PROBLEM DETAILS -> Copy everything in the data below exactly except the pictures.

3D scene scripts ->
• • •
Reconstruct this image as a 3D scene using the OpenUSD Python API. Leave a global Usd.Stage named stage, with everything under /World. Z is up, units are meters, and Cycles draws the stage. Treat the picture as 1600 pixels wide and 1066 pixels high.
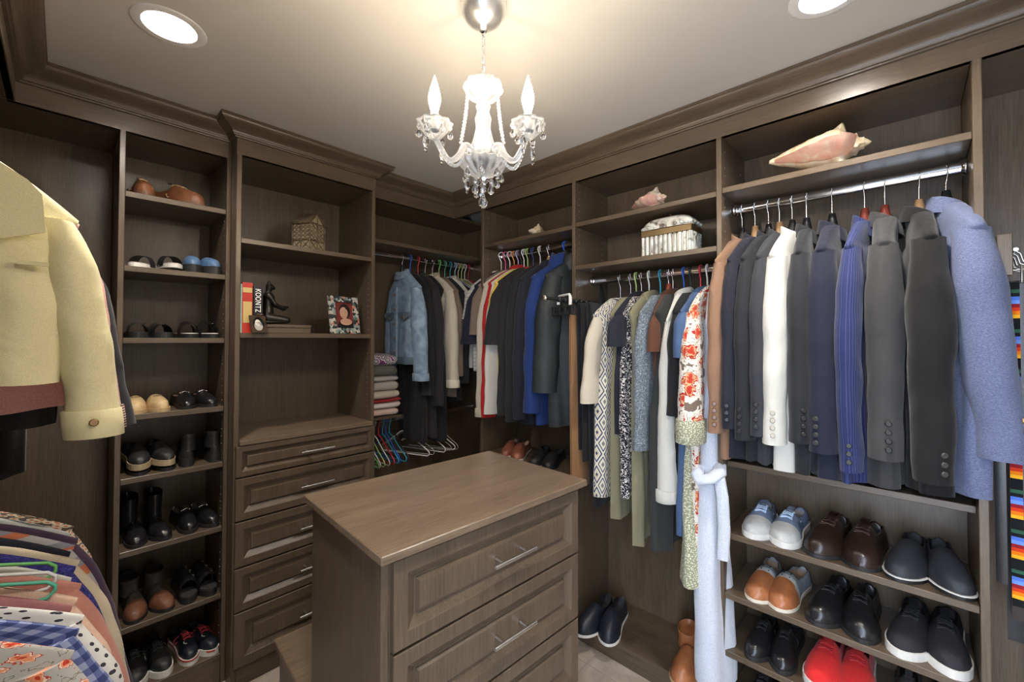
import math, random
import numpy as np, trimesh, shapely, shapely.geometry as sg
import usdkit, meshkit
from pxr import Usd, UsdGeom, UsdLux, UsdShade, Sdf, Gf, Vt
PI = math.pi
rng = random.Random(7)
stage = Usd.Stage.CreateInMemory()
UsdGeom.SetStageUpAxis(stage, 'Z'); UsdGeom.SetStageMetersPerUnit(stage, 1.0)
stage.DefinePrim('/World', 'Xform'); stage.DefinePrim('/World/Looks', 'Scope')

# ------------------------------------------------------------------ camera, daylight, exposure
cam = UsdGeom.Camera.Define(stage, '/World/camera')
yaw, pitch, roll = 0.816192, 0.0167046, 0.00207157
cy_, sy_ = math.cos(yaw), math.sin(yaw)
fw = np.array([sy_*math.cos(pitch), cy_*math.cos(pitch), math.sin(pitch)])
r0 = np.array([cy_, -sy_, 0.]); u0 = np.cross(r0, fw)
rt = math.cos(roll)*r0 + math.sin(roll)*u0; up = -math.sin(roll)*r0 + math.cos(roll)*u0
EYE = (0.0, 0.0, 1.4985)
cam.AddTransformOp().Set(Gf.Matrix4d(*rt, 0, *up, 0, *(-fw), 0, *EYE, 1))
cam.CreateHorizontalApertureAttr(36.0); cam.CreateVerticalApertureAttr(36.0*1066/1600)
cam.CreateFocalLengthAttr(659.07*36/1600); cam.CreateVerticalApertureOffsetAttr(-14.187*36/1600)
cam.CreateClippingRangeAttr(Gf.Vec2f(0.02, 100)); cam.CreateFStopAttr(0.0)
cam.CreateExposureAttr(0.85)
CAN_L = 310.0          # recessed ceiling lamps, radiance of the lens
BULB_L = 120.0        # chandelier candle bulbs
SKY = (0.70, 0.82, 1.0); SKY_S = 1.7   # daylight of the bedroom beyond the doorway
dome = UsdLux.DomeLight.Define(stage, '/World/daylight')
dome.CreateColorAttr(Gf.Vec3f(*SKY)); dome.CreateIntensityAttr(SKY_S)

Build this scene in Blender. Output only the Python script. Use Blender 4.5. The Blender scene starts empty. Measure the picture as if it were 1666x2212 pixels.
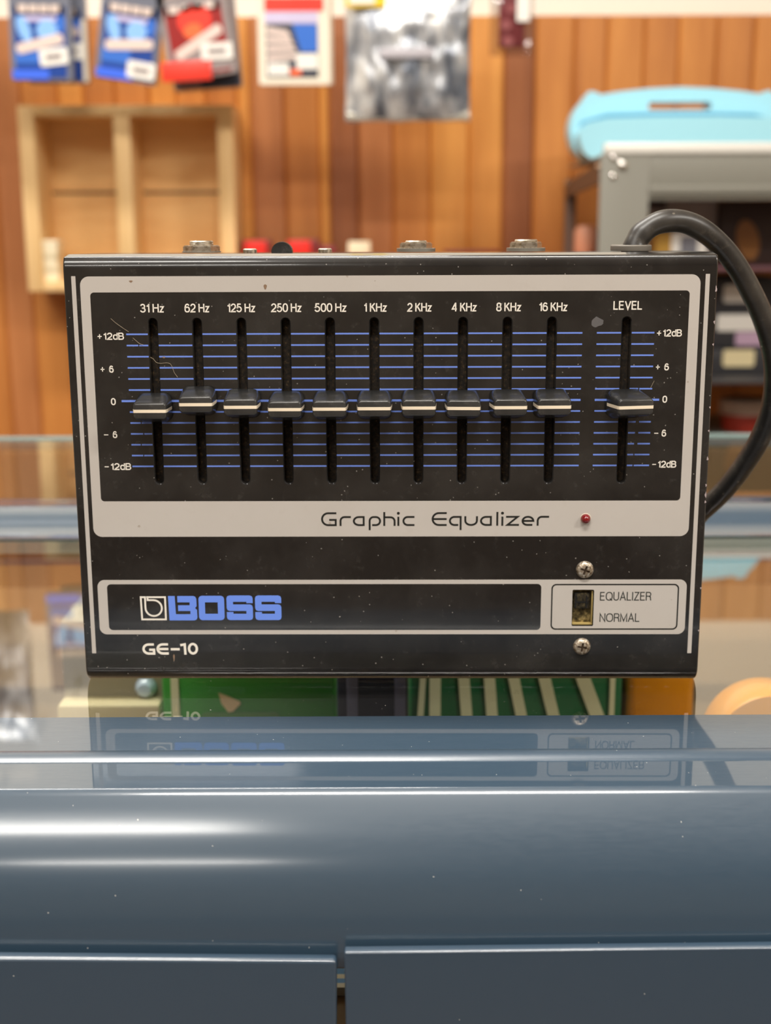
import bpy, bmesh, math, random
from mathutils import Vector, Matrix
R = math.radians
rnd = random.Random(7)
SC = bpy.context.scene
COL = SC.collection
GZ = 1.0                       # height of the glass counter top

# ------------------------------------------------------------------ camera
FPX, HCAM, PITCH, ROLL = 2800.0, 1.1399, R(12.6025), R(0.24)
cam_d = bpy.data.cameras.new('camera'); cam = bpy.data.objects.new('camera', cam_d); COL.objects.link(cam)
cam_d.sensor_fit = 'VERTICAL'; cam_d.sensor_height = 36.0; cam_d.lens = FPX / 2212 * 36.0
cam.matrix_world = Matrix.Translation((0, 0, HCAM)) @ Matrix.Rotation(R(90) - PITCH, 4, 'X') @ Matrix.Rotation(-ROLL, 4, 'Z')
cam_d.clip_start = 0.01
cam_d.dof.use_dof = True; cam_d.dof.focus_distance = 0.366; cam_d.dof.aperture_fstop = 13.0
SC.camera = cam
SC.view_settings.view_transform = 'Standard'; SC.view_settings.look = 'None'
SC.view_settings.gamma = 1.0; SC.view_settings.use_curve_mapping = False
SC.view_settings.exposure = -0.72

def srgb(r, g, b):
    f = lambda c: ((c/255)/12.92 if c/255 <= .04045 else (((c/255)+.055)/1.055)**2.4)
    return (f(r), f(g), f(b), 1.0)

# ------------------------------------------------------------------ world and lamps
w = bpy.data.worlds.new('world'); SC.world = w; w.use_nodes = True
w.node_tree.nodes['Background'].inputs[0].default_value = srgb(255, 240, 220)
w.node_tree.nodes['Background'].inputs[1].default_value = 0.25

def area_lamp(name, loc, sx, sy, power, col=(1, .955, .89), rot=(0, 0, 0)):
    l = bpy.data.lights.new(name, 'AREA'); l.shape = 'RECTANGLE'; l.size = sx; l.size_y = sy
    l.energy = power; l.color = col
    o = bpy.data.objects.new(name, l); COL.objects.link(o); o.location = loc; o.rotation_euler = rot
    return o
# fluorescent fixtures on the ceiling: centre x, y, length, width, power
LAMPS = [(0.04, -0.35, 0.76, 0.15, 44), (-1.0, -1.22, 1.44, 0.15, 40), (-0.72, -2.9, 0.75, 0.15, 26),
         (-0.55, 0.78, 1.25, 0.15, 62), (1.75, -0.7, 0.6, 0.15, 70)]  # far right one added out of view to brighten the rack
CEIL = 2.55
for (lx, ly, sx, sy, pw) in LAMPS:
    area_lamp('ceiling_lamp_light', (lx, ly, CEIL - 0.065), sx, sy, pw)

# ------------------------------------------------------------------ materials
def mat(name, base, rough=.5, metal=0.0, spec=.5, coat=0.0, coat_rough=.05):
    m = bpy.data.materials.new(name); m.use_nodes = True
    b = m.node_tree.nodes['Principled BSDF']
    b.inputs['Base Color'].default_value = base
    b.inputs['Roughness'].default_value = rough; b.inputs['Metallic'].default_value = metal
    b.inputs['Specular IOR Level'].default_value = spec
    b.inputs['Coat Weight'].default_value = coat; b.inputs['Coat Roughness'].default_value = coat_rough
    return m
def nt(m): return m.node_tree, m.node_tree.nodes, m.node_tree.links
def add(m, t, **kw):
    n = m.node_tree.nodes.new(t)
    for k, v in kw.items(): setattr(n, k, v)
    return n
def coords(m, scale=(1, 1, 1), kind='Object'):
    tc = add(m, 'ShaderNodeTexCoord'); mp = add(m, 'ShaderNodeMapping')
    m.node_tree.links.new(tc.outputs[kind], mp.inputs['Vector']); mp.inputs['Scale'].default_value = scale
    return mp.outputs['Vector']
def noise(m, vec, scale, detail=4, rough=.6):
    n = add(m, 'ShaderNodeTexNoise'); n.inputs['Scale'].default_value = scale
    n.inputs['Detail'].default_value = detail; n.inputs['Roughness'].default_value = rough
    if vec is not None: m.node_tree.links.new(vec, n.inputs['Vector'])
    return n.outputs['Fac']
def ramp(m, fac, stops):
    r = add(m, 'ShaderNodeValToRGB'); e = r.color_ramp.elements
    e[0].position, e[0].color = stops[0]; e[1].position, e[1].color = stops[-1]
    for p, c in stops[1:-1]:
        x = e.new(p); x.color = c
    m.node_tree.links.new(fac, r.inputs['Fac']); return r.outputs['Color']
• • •
TASK SOLUTION ->
Reconstruct this image as a 3D scene using the OpenUSD Python API. Leave a global Usd.Stage named stage, with everything under /World. Z is up, units are meters, and Cycles draws the stage. Treat the picture as 1600 pixels wide and 1066 pixels high.
import math, random
import numpy as np, trimesh, shapely, shapely.geometry as sg
import usdkit, meshkit
from pxr import Usd, UsdGeom, UsdLux, UsdShade, Sdf, Gf, Vt
PI = math.pi
rng = random.Random(7)
stage = Usd.Stage.CreateInMemory()
UsdGeom.SetStageUpAxis(stage, 'Z'); UsdGeom.SetStageMetersPerUnit(stage, 1.0)
stage.DefinePrim('/World', 'Xform'); stage.DefinePrim('/World/Looks', 'Scope')

# ------------------------------------------------------------------ camera, daylight, exposure
cam = UsdGeom.Camera.Define(stage, '/World/camera')
yaw, pitch, roll = 0.816192, 0.0167046, 0.00207157
cy_, sy_ = math.cos(yaw), math.sin(yaw)
fw = np.array([sy_*math.cos(pitch), cy_*math.cos(pitch), math.sin(pitch)])
r0 = np.array([cy_, -sy_, 0.]); u0 = np.cross(r0, fw)
rt = math.cos(roll)*r0 + math.sin(roll)*u0; up = -math.sin(roll)*r0 + math.cos(roll)*u0
EYE = (0.0, 0.0, 1.4985)
cam.AddTransformOp().Set(Gf.Matrix4d(*rt, 0, *up, 0, *(-fw), 0, *EYE, 1))
cam.CreateHorizontalApertureAttr(36.0); cam.CreateVerticalApertureAttr(36.0*1066/1600)
cam.CreateFocalLengthAttr(659.07*36/1600); cam.CreateVerticalApertureOffsetAttr(-14.187*36/1600)
cam.CreateClippingRangeAttr(Gf.Vec2f(0.02, 100)); cam.CreateFStopAttr(0.0)
cam.CreateExposureAttr(0.85)
CAN_L = 310.0          # recessed ceiling lamps, radiance of the lens
BULB_L = 120.0        # chandelier candle bulbs
SKY = (0.70, 0.82, 1.0); SKY_S = 1.7   # daylight of the bedroom beyond the doorway
dome = UsdLux.DomeLight.Define(stage, '/World/daylight')
dome.CreateColorAttr(Gf.Vec3f(*SKY)); dome.CreateIntensityAttr(SKY_S)

Build this scene in Blender. Output only the Python script. Use Blender 4.5. The Blender scene starts empty. Measure the picture as if it were 1666x2212 pixels.
import bpy, bmesh, math, random
from mathutils import Vector, Matrix
R = math.radians
rnd = random.Random(7)
SC = bpy.context.scene
COL = SC.collection
GZ = 1.0                       # height of the glass counter top

# ------------------------------------------------------------------ camera
FPX, HCAM, PITCH, ROLL = 2800.0, 1.1399, R(12.6025), R(0.24)
cam_d = bpy.data.cameras.new('camera'); cam = bpy.data.objects.new('camera', cam_d); COL.objects.link(cam)
cam_d.sensor_fit = 'VERTICAL'; cam_d.sensor_height = 36.0; cam_d.lens = FPX / 2212 * 36.0
cam.matrix_world = Matrix.Translation((0, 0, HCAM)) @ Matrix.Rotation(R(90) - PITCH, 4, 'X') @ Matrix.Rotation(-ROLL, 4, 'Z')
cam_d.clip_start = 0.01
cam_d.dof.use_dof = True; cam_d.dof.focus_distance = 0.366; cam_d.dof.aperture_fstop = 13.0
SC.camera = cam
SC.view_settings.view_transform = 'Standard'; SC.view_settings.look = 'None'
SC.view_settings.gamma = 1.0; SC.view_settings.use_curve_mapping = False
SC.view_settings.exposure = -0.72

def srgb(r, g, b):
    f = lambda c: ((c/255)/12.92 if c/255 <= .04045 else (((c/255)+.055)/1.055)**2.4)
    return (f(r), f(g), f(b), 1.0)

# ------------------------------------------------------------------ world and lamps
w = bpy.data.worlds.new('world'); SC.world = w; w.use_nodes = True
w.node_tree.nodes['Background'].inputs[0].default_value = srgb(255, 240, 220)
w.node_tree.nodes['Background'].inputs[1].default_value = 0.25

def area_lamp(name, loc, sx, sy, power, col=(1, .955, .89), rot=(0, 0, 0)):
    l = bpy.data.lights.new(name, 'AREA'); l.shape = 'RECTANGLE'; l.size = sx; l.size_y = sy
    l.energy = power; l.color = col
    o = bpy.data.objects.new(name, l); COL.objects.link(o); o.location = loc; o.rotation_euler = rot
    return o
# fluorescent fixtures on the ceiling: centre x, y, length, width, power
LAMPS = [(0.04, -0.35, 0.76, 0.15, 44), (-1.0, -1.22, 1.44, 0.15, 40), (-0.72, -2.9, 0.75, 0.15, 26),
         (-0.55, 0.78, 1.25, 0.15, 62), (1.75, -0.7, 0.6, 0.15, 70)]  # far right one added out of view to brighten the rack
CEIL = 2.55
for (lx, ly, sx, sy, pw) in LAMPS:
    area_lamp('ceiling_lamp_light', (lx, ly, CEIL - 0.065), sx, sy, pw)

# ------------------------------------------------------------------ materials
def mat(name, base, rough=.5, metal=0.0, spec=.5, coat=0.0, coat_rough=.05):
    m = bpy.data.materials.new(name); m.use_nodes = True
    b = m.node_tree.nodes['Principled BSDF']
    b.inputs['Base Color'].default_value = base
    b.inputs['Roughness'].default_value = rough; b.inputs['Metallic'].default_value = metal
    b.inputs['Specular IOR Level'].default_value = spec
    b.inputs['Coat Weight'].default_value = coat; b.inputs['Coat Roughness'].default_value = coat_rough
    return m
def nt(m): return m.node_tree, m.node_tree.nodes, m.node_tree.links
def add(m, t, **kw):
    n = m.node_tree.nodes.new(t)
    for k, v in kw.items(): setattr(n, k, v)
    return n
def coords(m, scale=(1, 1, 1), kind='Object'):
    tc = add(m, 'ShaderNodeTexCoord'); mp = add(m, 'ShaderNodeMapping')
    m.node_tree.links.new(tc.outputs[kind], mp.inputs['Vector']); mp.inputs['Scale'].default_value = scale
    return mp.outputs['Vector']
def noise(m, vec, scale, detail=4, rough=.6):
    n = add(m, 'ShaderNodeTexNoise'); n.inputs['Scale'].default_value = scale
    n.inputs['Detail'].default_value = detail; n.inputs['Roughness'].default_value = rough
    if vec is not None: m.node_tree.links.new(vec, n.inputs['Vector'])
    return n.outputs['Fac']
def ramp(m, fac, stops):
    r = add(m, 'ShaderNodeValToRGB'); e = r.color_ramp.elements
    e[0].position, e[0].color = stops[0]; e[1].position, e[1].color = stops[-1]
    for p, c in stops[1:-1]:
        x = e.new(p); x.color = c
    m.node_tree.links.new(fac, r.inputs['Fac']); return r.outputs['Color']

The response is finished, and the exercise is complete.